Go 62mm first. It is the best middle-ground for perch and bass. Use 50mm when fish are super finicky, and 85mm when you want bigger bites or heavier cover.
Best rig for weeds and snags?
Texas rig, weedless. Keep it straight on the hook so it does not corkscrew and ruin the presentation.
Do MEREDITH Larva Soft Lures work in winter?
Yes. Fish them slow on bottom with long pauses. If you are bored, you are doing it right.
Can I use them in saltwater?
The product listing says freshwater and saltwater. Fish them around shallow structure and edges, and rinse your gear after because salt is a bully.

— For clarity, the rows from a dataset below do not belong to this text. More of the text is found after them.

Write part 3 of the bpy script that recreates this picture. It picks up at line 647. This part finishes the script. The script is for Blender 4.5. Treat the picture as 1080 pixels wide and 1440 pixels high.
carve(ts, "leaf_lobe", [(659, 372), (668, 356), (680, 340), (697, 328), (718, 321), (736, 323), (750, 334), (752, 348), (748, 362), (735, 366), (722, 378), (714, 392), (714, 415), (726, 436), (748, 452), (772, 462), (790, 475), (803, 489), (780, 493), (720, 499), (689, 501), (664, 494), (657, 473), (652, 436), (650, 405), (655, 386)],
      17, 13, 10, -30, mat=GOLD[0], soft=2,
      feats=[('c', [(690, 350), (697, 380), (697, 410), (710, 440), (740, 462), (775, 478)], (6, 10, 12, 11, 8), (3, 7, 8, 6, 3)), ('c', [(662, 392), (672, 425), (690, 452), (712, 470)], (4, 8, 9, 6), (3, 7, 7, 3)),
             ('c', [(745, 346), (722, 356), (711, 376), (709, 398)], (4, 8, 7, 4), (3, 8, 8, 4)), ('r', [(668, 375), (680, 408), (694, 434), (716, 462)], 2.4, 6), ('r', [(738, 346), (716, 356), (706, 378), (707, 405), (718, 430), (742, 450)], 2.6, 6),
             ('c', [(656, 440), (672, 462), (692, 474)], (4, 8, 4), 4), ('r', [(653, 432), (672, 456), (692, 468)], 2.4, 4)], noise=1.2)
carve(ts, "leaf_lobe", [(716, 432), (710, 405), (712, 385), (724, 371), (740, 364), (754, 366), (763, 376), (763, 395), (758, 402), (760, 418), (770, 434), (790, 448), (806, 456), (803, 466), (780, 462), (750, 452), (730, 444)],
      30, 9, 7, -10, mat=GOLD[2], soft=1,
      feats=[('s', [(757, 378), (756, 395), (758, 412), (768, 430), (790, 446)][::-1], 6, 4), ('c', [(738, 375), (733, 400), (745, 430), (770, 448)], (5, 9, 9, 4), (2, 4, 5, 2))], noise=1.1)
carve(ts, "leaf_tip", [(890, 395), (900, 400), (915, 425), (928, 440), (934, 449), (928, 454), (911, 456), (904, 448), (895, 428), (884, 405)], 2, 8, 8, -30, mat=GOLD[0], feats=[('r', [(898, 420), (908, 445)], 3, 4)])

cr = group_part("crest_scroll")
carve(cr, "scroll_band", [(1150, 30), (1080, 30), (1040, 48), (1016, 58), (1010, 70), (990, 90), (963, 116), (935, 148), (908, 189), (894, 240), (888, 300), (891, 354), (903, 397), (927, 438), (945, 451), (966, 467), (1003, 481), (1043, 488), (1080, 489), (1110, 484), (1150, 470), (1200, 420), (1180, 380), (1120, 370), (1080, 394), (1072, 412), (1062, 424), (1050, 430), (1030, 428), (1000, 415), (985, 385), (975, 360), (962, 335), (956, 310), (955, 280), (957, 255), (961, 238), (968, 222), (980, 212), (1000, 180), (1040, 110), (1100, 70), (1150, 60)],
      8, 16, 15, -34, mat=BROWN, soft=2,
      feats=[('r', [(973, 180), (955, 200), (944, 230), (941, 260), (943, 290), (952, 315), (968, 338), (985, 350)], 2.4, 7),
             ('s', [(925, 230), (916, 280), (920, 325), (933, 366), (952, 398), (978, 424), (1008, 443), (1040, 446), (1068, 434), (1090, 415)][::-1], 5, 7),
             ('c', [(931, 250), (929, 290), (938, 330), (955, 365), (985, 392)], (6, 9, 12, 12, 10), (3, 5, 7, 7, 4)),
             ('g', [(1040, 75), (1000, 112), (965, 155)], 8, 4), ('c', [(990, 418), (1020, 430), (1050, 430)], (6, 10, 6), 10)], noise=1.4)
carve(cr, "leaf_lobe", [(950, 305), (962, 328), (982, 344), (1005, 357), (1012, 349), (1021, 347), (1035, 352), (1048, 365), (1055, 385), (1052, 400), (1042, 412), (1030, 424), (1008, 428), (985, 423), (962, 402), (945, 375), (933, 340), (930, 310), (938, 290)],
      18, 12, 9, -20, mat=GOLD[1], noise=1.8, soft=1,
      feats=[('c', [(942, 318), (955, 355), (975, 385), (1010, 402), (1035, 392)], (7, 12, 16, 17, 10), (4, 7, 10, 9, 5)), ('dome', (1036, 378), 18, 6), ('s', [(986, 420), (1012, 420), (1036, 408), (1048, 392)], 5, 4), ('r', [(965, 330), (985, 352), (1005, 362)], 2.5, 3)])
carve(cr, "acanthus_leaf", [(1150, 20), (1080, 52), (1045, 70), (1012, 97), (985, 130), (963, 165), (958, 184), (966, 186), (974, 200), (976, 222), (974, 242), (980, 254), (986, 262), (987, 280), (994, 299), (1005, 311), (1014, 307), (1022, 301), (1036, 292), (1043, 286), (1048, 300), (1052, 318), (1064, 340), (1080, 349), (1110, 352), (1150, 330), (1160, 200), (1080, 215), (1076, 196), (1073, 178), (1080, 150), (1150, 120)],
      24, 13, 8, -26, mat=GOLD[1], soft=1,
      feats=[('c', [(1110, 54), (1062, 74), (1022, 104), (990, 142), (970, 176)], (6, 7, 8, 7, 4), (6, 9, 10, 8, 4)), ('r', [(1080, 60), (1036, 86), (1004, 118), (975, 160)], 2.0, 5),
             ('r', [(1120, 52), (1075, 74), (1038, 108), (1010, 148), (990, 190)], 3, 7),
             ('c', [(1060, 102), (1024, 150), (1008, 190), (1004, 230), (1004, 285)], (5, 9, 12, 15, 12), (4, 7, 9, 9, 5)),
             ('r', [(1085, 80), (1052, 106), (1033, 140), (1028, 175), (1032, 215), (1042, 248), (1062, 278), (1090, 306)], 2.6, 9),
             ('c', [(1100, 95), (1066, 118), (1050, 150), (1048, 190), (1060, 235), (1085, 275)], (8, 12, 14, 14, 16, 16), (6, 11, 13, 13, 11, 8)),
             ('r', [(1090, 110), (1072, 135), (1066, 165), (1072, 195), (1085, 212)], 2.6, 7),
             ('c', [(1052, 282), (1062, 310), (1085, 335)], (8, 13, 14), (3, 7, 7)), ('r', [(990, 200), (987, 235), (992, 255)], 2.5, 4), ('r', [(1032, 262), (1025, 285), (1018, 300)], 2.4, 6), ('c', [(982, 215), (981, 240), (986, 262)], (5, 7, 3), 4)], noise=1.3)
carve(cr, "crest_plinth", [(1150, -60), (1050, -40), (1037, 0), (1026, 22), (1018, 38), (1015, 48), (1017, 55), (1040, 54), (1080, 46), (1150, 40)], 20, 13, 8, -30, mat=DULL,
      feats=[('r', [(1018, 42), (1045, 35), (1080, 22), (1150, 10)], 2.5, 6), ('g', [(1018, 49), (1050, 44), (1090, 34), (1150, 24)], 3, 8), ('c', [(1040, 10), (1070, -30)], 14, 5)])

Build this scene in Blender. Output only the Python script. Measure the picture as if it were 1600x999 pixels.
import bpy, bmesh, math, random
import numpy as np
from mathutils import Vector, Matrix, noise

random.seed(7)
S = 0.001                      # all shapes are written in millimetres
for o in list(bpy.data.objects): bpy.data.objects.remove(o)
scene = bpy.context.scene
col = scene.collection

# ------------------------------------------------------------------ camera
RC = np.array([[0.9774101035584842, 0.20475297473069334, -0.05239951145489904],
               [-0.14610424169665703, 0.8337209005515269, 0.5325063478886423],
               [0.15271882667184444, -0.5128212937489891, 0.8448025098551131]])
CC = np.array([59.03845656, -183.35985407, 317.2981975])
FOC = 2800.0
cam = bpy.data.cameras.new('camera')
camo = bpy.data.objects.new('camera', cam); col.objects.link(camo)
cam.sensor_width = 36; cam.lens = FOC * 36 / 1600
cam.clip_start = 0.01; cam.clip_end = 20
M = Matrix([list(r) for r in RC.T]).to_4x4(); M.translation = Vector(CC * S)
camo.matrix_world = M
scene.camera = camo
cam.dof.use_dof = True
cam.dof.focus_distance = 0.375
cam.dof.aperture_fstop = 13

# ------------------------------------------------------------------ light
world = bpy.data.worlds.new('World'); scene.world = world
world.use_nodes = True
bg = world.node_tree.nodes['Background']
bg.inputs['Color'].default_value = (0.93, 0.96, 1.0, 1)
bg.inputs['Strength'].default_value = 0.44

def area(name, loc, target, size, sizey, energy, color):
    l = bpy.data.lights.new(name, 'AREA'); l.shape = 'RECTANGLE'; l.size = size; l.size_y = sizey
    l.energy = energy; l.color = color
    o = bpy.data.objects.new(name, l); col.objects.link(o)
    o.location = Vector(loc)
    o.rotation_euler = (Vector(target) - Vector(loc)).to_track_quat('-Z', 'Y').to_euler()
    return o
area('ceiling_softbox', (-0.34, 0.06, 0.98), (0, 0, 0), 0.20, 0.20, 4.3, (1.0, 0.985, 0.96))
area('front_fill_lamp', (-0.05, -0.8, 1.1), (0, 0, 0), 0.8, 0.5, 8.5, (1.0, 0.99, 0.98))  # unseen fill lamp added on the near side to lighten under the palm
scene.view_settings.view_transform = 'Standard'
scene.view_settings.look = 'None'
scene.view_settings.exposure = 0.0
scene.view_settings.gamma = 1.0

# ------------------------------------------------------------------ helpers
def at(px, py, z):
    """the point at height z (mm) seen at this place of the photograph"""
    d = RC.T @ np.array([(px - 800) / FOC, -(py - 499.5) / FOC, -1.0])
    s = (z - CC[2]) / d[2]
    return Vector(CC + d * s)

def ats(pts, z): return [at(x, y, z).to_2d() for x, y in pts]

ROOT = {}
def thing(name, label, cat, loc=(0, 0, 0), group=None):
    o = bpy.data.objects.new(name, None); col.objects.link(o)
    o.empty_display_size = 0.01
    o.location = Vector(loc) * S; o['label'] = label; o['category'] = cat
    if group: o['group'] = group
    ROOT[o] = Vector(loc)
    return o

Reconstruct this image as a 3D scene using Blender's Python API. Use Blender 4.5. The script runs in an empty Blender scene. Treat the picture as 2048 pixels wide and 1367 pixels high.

What if I keep missing bites?
Downsize the hook, slow the retrieve, and watch the line on the pause. Most “misses” are just you being too excited and striking at ghosts.
Final Verdict
MEREDITH Larva Soft Lures are a proper “tough day” saver: realistic prey, slow presentation, and perfect for weedlines and bottom crawling when fast baits are getting ignored. Fish them where bugs live, slow down, and let the fish make the mistake.
If they will not eat this, they are not fussy… they are just being rude.